Пока я писала, еще не стемнело. Так же белеет снег на пруду и озере, но не блестят больше новенькие жердины, их вообще теперь не видно.
В ясном весеннем небе летают черные грачи. Кричат дети на дворе. Восемь часов вечера. Из столовой бегут девчонки в красных сапожках».
(«Внимая наставлениям Кэнко»)
Улановская знает, насколько трудно дается принцип «как есть», насколько искажает прямое переживание неизбежная и невольная рефлексия. «Увиденное и пережитое я передать не могу, потому что оно куда-то задвинулось, ушло куда-то вглубь, зато след его остался, но я не могу его передать адекватно — нет подробностей» («Из книги Обращений»).
Парадоксально по сравнению с Анатолием Гавриловым и Дмитрием Даниловым, для которых (или, поскольку речь не идет о сознательном ученичестве, для восприятия которых) Улановская подготовила почву, а лучше сказать, воздух, у нее в равной мере больше и нон-фикшн, и лирически-личного начала. Секрет Улановской не в том, что это гармоничное соединение наполняет и фабулу «Путешествия в Кашгар», где даже война вымышленная, и бесфабульную структуру так называемой медитативной прозы, составившей нынешнюю книгу.
«По тоням» — первая проба заметок о путешествии вдоль берегов Белого моря, равняющаяся на «Северный дневник» Казакова (Улановская специально побывала в описанных Казаковым деревнях Койда и Майда). «Нюрка», «Егорка», «Рождественский рассказ» и «Возвращение» — наброски художественной прозы, как вполне сюжетной, так и характерно «улановской». «Кельи» — очерк о поездке по старообрядческим скитам. «Внимая наставлениям Кэнко» — вдохновленная «Записками от скуки» Кэнко Хоси и по ходу комментируемая абзацами из упомянутого сочинения «охота» на сложную элементарность жизни. Наконец, «Из книги Обращений» и «Одинокое письмо» — отрыв от Кэнко в новой попытке высказать жизнь через себя как субъекта ее переживания.

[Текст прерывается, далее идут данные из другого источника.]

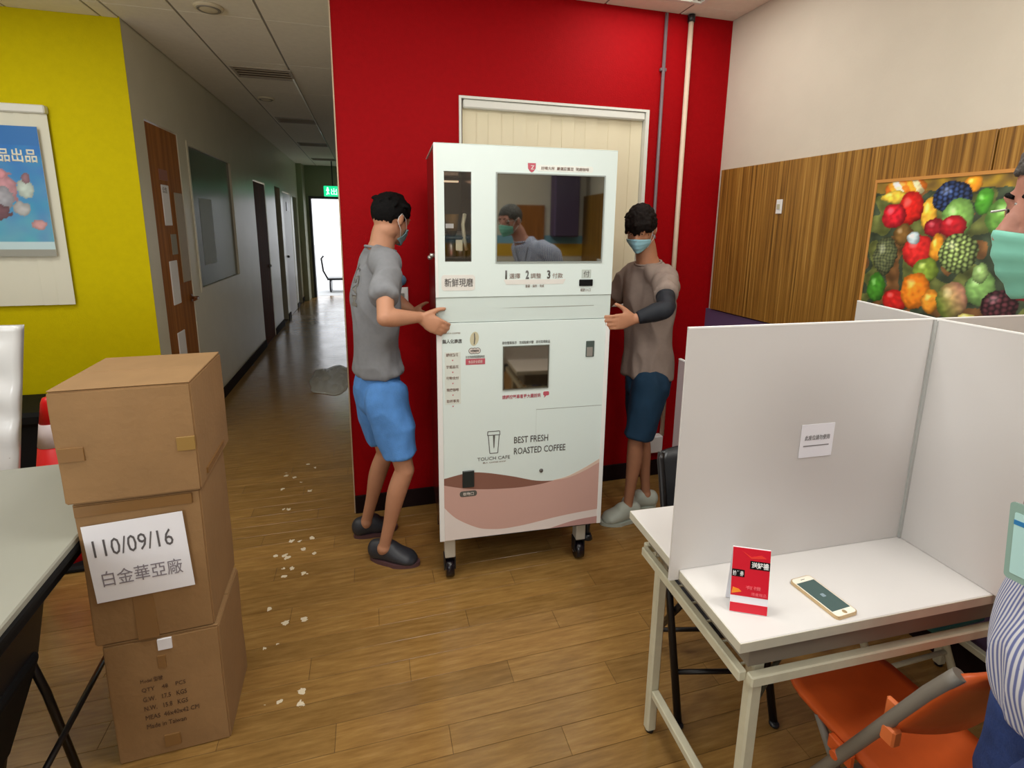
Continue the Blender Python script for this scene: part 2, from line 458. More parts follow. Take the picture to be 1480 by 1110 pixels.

«Теперь я поняла, что человек больше доверяет констатации факта, чем своим собственным глазам; у него на глазах происходит действительное, бесспорное событие, живое, но оно еще пока бесформенно, не обговорено, ему еще не придана филологически-литургическая законченность». Диагноз писателям, предпочитающим с этой «законченности» начинать, Улановская выносит безжалостный: «Гностическая ненависть к бытию». В ней самой, при отсутствии и капли сентиментальности, жила любовь к бытию.
Ирина Сироткина. Свободное движение и пластический танец в России. М., «Новое литературное обозрение», 2012, 328 стр.
Первые кружки, где девушки из московских и петербургских семей практикуют не скованные систематизированной хореографией «античные» пляски, начинают возникать почти сразу после второго (1913 год) визита в Россию Айседоры Дункан. Хотя школа, открытая позднее, уже в советской России, самой Дункан, долго не просуществовала, студии и объединения, возглавляемые теми, кто либо напрямую вдохновлялся опытом первой «босоножки», либо полемизировал с ним, множились и порой проживали бурную жизнь. Непродолжительный (1910 — 1930-е) период, вместивший расцвет деятельности и уход на нелегальное положение многочисленных «ритмических» и «пластических» студий, и рассмотрен в книге.